_Input for this task_
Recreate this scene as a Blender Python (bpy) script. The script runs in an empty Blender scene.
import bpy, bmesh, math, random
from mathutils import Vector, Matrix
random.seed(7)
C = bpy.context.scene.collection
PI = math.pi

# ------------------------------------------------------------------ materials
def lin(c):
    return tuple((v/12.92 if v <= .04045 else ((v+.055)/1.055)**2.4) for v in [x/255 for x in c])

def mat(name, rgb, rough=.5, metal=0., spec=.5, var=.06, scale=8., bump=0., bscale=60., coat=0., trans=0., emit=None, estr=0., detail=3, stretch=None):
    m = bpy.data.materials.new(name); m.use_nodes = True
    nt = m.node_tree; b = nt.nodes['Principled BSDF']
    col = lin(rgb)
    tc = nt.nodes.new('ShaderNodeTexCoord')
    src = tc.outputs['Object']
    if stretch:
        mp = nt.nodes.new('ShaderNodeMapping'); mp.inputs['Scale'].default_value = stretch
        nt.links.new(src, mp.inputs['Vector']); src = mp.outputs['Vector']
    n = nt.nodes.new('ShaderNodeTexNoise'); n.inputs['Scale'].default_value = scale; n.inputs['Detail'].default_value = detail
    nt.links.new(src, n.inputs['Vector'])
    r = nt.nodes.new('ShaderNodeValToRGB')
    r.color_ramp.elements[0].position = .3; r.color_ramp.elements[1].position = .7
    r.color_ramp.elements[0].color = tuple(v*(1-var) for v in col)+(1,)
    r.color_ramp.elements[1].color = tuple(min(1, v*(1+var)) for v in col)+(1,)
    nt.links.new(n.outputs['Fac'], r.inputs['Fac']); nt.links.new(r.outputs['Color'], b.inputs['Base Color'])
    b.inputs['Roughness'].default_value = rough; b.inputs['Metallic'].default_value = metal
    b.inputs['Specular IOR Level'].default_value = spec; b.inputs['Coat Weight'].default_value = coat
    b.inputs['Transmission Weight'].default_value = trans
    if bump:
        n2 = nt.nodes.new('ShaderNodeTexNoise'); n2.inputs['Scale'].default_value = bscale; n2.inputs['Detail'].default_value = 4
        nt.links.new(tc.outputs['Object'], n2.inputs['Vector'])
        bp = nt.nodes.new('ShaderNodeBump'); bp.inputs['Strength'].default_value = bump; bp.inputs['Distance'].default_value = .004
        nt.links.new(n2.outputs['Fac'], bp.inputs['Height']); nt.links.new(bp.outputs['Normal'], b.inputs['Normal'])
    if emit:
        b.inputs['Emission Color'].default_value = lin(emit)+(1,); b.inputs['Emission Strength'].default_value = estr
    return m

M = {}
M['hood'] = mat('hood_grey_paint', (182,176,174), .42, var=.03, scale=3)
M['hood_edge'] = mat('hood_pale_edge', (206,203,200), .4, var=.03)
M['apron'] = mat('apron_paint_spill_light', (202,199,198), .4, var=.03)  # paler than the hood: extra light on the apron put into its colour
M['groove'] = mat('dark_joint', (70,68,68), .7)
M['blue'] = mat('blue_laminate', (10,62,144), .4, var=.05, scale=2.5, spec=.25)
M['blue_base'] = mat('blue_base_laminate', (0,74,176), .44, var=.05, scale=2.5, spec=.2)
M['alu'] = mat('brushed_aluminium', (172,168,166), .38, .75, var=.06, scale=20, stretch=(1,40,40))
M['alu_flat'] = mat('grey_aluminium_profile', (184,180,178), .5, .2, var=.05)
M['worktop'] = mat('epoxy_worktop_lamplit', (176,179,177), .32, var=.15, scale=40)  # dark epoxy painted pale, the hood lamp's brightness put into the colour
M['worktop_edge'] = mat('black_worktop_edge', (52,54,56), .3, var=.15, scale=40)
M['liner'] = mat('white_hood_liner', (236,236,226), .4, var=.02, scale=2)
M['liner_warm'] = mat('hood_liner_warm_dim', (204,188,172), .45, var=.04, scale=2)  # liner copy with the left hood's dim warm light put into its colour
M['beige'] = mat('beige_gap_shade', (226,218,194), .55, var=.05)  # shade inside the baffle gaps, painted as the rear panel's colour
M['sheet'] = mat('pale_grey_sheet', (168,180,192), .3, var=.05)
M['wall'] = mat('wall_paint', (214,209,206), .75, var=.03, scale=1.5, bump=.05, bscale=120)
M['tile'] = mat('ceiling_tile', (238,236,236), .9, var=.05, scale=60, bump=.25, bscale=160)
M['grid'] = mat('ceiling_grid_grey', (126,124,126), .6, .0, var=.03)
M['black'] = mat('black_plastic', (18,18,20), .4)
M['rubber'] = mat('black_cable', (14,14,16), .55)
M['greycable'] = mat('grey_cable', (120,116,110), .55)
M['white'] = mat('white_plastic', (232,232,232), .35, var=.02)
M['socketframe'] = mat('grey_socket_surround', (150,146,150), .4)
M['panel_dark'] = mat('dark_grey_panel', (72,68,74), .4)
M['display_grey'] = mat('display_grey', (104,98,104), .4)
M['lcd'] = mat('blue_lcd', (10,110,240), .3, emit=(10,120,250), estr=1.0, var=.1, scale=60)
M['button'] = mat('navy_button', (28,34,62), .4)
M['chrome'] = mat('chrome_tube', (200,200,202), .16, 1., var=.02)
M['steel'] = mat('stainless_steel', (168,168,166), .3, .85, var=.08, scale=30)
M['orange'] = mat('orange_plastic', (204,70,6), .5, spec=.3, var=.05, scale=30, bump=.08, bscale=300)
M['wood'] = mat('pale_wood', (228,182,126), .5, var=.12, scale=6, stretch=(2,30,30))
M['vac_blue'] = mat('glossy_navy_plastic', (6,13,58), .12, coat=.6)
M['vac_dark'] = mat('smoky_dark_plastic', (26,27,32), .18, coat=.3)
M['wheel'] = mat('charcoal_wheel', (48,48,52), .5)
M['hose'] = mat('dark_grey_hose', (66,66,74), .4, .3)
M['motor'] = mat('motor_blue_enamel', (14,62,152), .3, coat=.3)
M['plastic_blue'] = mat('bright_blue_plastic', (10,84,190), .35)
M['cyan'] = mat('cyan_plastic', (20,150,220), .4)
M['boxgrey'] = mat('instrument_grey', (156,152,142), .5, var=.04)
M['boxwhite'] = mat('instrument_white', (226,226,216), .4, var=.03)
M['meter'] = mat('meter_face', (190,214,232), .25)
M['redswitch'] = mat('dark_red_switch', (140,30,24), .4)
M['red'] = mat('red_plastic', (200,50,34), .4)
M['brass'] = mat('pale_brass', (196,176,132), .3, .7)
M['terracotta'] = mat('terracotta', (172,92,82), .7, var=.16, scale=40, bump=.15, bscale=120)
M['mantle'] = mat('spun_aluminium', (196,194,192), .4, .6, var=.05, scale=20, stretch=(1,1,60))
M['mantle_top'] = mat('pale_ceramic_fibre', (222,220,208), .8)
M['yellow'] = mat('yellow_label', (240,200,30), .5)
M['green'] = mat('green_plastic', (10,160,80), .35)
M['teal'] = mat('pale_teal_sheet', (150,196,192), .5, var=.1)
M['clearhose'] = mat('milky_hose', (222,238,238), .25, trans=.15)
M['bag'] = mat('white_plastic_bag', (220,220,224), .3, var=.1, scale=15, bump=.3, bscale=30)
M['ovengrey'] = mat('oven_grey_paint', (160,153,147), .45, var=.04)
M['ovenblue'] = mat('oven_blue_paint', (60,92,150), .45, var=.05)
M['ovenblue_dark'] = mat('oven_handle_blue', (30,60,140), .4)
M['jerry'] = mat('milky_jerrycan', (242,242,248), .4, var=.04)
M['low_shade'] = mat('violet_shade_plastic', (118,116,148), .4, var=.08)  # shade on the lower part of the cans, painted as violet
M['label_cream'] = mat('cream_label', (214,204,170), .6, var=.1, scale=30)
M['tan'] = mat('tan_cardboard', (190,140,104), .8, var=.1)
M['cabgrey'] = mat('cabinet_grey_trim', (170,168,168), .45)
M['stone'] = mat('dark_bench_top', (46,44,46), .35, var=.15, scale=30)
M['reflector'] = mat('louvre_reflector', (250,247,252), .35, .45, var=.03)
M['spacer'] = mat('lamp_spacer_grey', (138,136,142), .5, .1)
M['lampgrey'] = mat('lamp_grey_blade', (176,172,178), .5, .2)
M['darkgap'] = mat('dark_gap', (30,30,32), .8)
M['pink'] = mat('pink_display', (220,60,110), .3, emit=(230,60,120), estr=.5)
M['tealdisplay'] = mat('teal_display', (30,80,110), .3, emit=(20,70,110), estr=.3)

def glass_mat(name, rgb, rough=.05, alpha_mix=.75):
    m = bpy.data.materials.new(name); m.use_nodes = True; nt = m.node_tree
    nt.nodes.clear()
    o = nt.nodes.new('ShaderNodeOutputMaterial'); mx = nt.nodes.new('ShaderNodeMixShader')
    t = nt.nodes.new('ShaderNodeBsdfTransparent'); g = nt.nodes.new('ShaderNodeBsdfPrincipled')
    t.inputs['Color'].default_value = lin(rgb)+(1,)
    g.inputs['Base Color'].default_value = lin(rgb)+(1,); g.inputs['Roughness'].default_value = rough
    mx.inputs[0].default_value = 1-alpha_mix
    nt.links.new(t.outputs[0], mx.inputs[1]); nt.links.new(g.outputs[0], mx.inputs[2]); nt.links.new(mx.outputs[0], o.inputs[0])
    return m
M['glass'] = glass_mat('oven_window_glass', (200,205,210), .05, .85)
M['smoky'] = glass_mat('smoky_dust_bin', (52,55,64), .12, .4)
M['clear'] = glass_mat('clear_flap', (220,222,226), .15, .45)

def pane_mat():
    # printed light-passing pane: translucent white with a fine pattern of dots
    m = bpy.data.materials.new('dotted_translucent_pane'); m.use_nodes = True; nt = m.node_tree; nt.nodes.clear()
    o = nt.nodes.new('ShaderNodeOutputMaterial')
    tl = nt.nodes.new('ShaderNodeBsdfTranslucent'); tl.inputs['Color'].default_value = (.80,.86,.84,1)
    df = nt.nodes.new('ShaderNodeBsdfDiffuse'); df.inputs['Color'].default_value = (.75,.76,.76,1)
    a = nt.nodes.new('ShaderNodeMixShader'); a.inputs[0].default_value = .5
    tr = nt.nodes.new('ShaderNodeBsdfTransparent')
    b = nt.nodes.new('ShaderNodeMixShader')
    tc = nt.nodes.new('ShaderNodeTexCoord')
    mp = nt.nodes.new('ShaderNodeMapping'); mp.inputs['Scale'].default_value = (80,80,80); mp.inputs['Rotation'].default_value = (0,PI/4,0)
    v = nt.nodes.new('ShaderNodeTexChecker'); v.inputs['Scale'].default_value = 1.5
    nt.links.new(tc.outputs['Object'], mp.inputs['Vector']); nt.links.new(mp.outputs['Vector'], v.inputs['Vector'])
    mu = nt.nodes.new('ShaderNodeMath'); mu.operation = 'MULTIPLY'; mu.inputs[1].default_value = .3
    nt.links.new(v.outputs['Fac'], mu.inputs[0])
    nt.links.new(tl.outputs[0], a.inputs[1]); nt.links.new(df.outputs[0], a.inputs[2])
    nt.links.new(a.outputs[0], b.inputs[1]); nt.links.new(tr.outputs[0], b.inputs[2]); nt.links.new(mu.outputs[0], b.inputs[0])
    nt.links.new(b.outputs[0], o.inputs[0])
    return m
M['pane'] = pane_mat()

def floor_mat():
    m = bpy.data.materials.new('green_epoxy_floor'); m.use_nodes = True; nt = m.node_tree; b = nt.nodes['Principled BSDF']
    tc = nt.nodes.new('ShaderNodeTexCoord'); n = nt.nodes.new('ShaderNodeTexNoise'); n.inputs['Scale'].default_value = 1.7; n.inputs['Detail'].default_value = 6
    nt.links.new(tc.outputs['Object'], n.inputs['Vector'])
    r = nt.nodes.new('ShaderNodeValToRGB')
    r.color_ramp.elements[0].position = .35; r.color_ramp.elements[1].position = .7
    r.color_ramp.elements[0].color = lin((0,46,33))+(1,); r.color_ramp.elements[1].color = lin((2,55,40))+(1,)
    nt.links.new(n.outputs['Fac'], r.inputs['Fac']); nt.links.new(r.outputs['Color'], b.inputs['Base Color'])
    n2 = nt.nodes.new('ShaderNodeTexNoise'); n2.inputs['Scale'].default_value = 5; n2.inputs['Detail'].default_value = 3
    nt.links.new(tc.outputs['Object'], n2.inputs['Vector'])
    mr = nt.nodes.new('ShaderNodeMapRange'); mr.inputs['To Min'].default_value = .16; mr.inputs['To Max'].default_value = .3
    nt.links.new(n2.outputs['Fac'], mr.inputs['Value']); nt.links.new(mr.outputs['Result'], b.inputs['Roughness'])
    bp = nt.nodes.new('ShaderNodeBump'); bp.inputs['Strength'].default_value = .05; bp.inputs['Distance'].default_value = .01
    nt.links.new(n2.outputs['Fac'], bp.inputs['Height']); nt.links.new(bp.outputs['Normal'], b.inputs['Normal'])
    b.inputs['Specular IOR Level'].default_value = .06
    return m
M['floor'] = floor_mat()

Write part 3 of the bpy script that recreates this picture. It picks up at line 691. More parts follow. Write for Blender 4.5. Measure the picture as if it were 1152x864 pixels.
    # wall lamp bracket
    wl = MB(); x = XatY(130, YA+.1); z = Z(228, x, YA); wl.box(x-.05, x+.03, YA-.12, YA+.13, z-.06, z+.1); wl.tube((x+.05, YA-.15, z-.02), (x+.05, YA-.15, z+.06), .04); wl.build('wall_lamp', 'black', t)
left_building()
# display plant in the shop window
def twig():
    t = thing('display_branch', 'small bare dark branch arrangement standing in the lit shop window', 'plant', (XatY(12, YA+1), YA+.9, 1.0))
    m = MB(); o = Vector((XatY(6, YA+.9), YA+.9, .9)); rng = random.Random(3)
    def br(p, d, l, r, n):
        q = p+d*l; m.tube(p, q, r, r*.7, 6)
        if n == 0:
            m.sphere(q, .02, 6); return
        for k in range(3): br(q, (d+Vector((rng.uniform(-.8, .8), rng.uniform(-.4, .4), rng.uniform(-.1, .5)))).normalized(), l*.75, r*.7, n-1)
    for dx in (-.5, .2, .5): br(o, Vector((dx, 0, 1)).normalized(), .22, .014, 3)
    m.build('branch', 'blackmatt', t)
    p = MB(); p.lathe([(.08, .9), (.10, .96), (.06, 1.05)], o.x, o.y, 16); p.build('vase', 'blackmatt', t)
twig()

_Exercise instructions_
Everything from the first line above through the line that contains "return tuple((v/12.92 if" should be duplicated exactly, please, and nothing beyond it.

_Correct result_
Recreate this scene as a Blender Python (bpy) script. The script runs in an empty Blender scene.
import bpy, bmesh, math, random
from mathutils import Vector, Matrix
random.seed(7)
C = bpy.context.scene.collection
PI = math.pi

# ------------------------------------------------------------------ materials
def lin(c):
    return tuple((v/12.92 if v <= .04045 else ((v+.055)/1.055)**2.4) for v in [x/255 for x in c])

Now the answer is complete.